WCP4789

Letter (WCP4789.5169)

[1]

Broadstone, Dorset

April 19th. 1904

Edmund Evans Esq.

Dear Mr. Evans

Many thanks for your kind letter. I am glad you appreciate so fully my last book.1 I am very much inclined to agree with you that all great discoveries & ideas are received as impressions from higher minds. My book has been very well received on the whole but there have been no adequate reviews from men of science [2] either one way or the other. Most of the astronomers committed themselves to condemnation of the article in the "Fortnightly", & did

not take the trouble to read the book carefully before equally condemning it.

Mr. Maunder2 of the Royal Observatory, however, wrote a favourable review in "Knowledge" (in Nov. 1903 I think)3 after a very favourable one on the article.

The final [verses] are, as I state, by Tennyson, and are in Macmillan’s 1894 edition of his works at p. 856. [3] But I [put]— "The Question" and "The Answer" myself— his heading being— "God and the Universe".

I am glad to say we are all very well and just now are very busy with our rather large garden.

With best wishes to Mrs. Evans & yourself.

Believe me | Yours very truly | Alfred R. Wallace. [signature]

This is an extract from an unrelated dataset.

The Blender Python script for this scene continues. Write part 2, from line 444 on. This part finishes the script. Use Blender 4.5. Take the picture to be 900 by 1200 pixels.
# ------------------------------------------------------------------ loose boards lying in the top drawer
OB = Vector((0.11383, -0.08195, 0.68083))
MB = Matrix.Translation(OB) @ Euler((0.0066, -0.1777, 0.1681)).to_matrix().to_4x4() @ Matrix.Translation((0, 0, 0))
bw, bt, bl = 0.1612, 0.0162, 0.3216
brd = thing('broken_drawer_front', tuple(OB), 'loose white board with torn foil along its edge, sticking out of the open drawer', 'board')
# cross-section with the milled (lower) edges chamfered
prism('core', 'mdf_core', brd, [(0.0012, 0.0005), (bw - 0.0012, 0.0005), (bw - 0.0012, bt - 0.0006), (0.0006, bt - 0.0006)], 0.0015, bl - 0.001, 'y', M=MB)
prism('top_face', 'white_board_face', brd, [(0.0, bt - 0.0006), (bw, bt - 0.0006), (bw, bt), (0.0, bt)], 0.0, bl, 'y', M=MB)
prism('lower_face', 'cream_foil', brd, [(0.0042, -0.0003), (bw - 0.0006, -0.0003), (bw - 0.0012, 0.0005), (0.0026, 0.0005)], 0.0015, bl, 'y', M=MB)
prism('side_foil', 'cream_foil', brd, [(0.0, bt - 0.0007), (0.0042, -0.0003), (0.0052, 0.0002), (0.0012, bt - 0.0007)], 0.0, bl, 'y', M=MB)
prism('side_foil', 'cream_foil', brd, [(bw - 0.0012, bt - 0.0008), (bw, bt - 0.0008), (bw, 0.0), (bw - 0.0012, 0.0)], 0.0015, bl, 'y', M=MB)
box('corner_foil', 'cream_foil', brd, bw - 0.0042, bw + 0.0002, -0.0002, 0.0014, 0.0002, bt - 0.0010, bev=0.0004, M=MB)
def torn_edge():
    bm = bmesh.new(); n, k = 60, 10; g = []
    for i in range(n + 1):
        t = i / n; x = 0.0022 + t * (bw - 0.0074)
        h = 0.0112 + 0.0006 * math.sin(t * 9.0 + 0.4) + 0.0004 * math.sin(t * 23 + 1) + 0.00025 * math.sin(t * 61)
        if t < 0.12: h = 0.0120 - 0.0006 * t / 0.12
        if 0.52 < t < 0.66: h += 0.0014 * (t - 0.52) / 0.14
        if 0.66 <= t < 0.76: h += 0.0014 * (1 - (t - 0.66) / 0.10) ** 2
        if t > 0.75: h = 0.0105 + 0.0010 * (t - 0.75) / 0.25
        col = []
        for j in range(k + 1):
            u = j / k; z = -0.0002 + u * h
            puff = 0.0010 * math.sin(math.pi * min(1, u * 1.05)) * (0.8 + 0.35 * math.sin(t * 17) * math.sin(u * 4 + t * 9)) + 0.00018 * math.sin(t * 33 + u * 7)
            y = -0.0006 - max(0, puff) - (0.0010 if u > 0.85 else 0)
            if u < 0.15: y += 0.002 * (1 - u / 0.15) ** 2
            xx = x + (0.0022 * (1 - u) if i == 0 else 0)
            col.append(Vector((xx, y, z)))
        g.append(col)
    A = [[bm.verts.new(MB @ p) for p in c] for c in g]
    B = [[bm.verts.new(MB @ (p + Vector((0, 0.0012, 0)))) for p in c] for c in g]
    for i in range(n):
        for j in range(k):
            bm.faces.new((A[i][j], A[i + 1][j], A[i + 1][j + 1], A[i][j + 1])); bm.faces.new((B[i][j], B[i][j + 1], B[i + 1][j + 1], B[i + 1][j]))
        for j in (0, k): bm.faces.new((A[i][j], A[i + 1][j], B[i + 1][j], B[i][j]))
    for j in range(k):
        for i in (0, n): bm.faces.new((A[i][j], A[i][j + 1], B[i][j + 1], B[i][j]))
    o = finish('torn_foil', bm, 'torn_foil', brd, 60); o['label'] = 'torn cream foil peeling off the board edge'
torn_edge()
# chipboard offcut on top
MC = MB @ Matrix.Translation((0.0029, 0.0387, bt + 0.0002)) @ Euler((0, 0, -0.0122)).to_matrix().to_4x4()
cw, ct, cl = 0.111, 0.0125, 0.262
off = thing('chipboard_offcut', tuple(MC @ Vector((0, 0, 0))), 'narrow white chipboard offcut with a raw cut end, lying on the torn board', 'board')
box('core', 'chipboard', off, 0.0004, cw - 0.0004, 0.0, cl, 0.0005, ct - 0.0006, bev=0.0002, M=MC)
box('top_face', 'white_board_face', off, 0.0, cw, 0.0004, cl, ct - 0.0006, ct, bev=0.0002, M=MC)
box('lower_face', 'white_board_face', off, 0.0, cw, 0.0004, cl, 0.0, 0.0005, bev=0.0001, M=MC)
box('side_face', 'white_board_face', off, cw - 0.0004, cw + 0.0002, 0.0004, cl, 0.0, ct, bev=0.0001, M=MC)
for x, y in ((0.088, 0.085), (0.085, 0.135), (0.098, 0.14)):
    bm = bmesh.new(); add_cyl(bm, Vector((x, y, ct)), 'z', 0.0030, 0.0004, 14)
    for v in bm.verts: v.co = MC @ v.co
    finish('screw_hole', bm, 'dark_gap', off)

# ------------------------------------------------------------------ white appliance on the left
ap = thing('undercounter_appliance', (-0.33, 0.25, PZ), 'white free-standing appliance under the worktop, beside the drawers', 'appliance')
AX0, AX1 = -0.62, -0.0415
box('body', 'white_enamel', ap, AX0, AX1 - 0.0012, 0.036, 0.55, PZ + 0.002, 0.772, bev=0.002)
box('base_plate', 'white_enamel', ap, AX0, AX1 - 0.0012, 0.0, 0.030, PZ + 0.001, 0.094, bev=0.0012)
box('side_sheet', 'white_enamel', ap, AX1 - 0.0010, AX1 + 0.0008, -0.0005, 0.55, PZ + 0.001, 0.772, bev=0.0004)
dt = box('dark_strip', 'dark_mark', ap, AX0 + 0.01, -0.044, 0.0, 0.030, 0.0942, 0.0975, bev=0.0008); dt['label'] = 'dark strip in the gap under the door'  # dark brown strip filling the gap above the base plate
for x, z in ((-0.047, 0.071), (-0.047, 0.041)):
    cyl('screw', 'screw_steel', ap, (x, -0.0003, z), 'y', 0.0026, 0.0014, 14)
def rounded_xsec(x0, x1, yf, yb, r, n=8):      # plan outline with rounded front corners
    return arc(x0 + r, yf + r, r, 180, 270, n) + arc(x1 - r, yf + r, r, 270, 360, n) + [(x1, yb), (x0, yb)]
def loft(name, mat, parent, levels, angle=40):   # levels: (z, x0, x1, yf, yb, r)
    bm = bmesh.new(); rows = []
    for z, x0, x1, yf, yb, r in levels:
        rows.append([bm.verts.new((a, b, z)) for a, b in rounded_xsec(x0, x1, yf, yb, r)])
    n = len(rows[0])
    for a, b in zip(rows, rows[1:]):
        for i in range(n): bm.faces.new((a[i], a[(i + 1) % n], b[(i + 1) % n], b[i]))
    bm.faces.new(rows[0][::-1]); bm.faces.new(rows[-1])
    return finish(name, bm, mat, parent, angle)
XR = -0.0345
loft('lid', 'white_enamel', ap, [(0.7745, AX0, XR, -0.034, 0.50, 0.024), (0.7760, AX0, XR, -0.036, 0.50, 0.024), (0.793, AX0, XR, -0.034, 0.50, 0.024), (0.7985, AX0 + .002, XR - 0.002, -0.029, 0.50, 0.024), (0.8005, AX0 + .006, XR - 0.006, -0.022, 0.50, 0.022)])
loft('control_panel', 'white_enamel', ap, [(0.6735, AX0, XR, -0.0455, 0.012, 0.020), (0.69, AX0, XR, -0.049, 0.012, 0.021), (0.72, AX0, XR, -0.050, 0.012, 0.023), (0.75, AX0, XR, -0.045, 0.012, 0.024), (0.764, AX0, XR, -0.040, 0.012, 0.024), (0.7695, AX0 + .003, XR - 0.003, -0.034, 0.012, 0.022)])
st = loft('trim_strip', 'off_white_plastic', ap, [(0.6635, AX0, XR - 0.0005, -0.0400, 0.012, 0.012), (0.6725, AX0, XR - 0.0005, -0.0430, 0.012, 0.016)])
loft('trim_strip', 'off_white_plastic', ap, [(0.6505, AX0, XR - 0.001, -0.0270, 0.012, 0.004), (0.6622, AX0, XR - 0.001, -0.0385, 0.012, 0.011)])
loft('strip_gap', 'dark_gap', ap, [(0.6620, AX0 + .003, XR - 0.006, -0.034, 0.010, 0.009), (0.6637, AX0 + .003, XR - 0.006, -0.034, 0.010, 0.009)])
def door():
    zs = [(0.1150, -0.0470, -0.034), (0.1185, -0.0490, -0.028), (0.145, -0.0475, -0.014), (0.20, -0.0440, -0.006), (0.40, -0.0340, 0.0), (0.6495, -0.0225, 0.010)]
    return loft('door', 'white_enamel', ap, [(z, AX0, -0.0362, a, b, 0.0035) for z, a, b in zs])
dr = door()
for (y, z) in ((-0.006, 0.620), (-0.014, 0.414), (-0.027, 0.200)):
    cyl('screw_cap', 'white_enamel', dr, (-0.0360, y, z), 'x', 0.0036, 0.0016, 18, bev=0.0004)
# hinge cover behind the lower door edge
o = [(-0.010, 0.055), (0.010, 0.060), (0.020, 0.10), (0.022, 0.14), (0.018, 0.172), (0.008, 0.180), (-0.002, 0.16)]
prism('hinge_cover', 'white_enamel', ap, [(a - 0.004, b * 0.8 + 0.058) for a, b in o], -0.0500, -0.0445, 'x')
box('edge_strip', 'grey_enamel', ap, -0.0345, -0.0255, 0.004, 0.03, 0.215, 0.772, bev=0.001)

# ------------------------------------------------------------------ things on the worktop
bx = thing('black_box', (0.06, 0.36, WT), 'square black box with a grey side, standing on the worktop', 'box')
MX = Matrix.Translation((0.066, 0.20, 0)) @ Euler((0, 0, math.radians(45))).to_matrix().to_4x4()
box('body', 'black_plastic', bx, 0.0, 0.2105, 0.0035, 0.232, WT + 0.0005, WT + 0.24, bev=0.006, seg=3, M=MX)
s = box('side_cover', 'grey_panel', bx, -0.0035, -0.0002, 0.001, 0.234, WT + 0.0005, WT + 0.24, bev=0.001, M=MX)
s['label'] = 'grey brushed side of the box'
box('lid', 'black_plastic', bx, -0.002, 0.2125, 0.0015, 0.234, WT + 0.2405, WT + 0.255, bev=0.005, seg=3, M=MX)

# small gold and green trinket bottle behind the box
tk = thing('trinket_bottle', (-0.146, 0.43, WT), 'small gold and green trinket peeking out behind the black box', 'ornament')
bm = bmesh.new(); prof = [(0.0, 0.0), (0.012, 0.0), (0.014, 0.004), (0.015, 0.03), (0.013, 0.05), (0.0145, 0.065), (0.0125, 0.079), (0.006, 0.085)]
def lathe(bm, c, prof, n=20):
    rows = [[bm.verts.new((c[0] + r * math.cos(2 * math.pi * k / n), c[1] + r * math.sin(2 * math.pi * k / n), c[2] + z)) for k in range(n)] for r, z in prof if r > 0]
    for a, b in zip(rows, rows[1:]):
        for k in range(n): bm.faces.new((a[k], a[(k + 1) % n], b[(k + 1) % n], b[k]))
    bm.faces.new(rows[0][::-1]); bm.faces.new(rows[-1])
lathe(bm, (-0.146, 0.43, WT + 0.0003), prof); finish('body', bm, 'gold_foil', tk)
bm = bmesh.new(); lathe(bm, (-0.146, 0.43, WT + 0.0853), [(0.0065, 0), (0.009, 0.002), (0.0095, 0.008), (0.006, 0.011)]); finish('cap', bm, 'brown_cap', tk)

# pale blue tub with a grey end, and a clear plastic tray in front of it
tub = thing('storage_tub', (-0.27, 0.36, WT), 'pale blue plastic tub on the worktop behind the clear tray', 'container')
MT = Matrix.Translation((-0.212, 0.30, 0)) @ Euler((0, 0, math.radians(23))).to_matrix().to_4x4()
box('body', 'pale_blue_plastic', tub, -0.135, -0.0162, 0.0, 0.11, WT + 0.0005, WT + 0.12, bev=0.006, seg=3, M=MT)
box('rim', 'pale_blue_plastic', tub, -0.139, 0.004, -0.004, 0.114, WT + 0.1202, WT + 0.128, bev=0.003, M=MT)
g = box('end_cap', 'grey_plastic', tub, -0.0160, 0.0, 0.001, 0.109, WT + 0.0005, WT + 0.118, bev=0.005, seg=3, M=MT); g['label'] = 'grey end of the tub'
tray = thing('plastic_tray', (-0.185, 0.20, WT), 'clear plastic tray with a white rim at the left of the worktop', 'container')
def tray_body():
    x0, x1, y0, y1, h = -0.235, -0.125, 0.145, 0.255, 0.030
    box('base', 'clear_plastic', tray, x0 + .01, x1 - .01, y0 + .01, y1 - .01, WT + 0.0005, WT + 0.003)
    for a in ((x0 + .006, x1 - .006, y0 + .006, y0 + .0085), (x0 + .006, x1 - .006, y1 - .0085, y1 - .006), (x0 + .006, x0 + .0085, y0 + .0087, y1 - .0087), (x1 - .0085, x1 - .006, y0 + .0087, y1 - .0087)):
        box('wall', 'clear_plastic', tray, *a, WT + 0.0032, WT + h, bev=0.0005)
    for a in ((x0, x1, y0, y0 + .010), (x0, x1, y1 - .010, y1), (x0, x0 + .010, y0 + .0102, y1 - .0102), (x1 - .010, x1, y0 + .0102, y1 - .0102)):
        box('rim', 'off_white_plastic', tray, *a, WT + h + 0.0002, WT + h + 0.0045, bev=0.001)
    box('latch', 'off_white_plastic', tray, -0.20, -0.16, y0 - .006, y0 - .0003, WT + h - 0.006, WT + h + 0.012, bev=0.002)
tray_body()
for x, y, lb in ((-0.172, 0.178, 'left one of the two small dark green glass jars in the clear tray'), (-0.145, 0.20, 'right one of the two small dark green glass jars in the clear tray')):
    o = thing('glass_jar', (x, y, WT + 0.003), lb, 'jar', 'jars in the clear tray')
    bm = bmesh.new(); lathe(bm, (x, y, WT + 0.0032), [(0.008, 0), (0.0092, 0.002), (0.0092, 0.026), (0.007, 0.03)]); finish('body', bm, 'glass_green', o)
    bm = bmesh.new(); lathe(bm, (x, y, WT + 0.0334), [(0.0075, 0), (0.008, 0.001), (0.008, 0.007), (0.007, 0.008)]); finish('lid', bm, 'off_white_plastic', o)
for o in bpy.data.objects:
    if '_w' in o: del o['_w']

There was also a very nice review in "Nature"4 no doubt by an Astronomer; but then I quoted Lockyer5 the Editor largely, & he is an old friend !

A.R.W. [signature]

Alfred Russel Wallace, Man’s Place in the Universe; A Study of the Results of Scientific Research in Relation to the Unity or Plurality of Worlds (London: Chapman & Hall, 1903).
Edward Walter Maunder (1851-1928). English astronomer. He was spectroscopic assistant at the Royal Observatory, Greenwich from 1873. He was a fellow of the Royal Astronomical Society (1875) and a driving force in the formation of the British Astronomical Association in 1890 (which unlike the RAS was open to all classes, sexes, etc).
Knowledge, vol. 26, no. 218 (December 1903), pp. 268-70
‘Our Unique Earth’, Nature, vol. 69 (25 February 1904), pp. 389-90.
Joseph Norman Lockyer (1836-1920). English scientist and astronomer. He, along with the French scientist Pierre Janssen, is credited with discovering the gas, Helium. He is also known for being the founder and first editor of Nature started in 1869.